Born October 25, 1928, in the red clay farm country of northern Madison County, Florida near Boggy Bay, Gilbert was the son of Maggie Rambo O'Neal Brown and Will Brown, the third of six children. He grew up during the Depression in a small farmhouse on a beautiful hill. He regarded going to school when he was young as a luxury and a privilege. He was a man of responsibility and hard work, and was strong and determined until the end.

During the Korean War, Gilbert was drafted by the Army and served as a platoon leader of Quad-50 half-track combat vehicles for most of 1951-52 near Kumwha. The cold trauma of this experience shaped the rest of his life. He later declined a medal for bravery and a Battlefield Officer's Commission.

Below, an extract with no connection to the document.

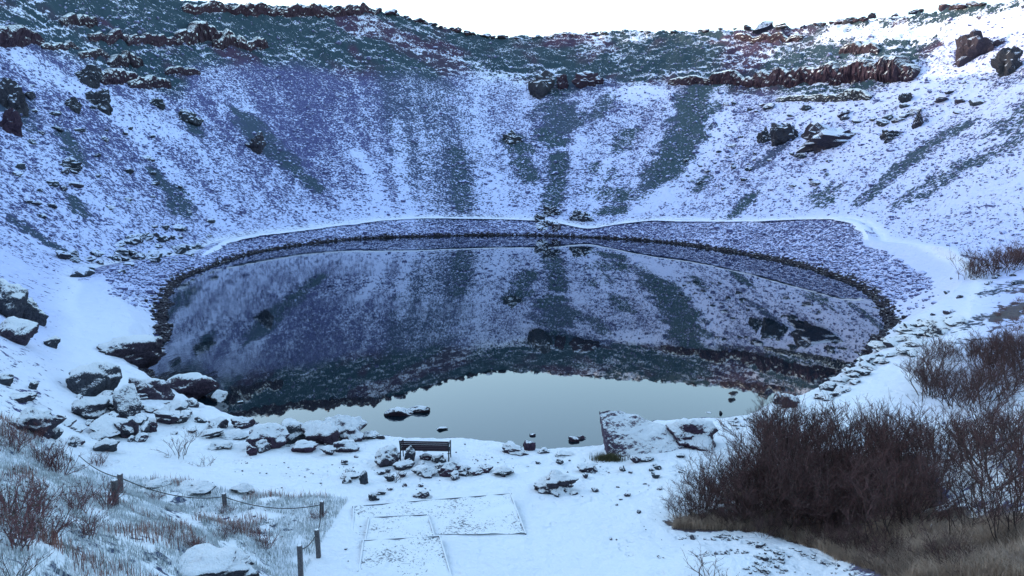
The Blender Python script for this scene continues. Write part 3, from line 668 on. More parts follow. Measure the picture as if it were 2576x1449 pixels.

After the war, he married Barbara and entered the University of Florida, where he excelled, graduating cum laude in chemical engineering, with a minor in physics. He was a member of the Honorary Engineering Fraternity Tau Beta Pi.

He began his 40-year nuclear energy career during the early stage of the development of fission-reactor power plants, working with two scientists from the Manhattan Project. In a building formerly occupied by an orange juice plant in Dunedin, Mr. Brown co-founded Southern Nuclear Engineering Company, and began a career and company that still influences the design and safety of nuclear plants across the globe. Gilbert assisted in the design of the second US nuclear submarine, as well as many of the first nuclear power plants in the US. He was a Senior Fellow with the US Nuclear Regulatory Commission, a Senior Manager with the Nuclear Energy Institute, and project manager and chief consulting engineer for the construction of the nuclear reactor at Georgia Tech. He trained personnel from several foreign countries in nuclear safety, and lectured around the world on nuclear power and technology. In another technical area, he drafted several procedures for the Saturn -V moon launch program. In the 1980's, he was called upon to assist our Government's investigation of the Chernobyl nuclear disaster in Ukraine. Later in his career, Mr. Brown worked for the Department of Energy in Washington, D. C., and at the Westinghouse- Savannah River Nuclear Power Plant in Aiken, South Carolina.

After retirement, among other pursuits, Gil wrote poetry and prose, including a poem for the queen of England, for which he received personal thanks. He authored a poem about his college class that is inscribed on a bronze plaque in an engineering building on the UF campus.

A memorial mass will be held at Our Lady Of Lourdes Catholic Church, Dunedin, Saturday, December 15, at 1:00 pm. A reception will follow immediately after mass in the Comny Center at the church.

Mr. Brown will be interred at Evergreen Cemetery in Gainesville, Florida, alongside his infant daughter, Sharon Elaine Brown.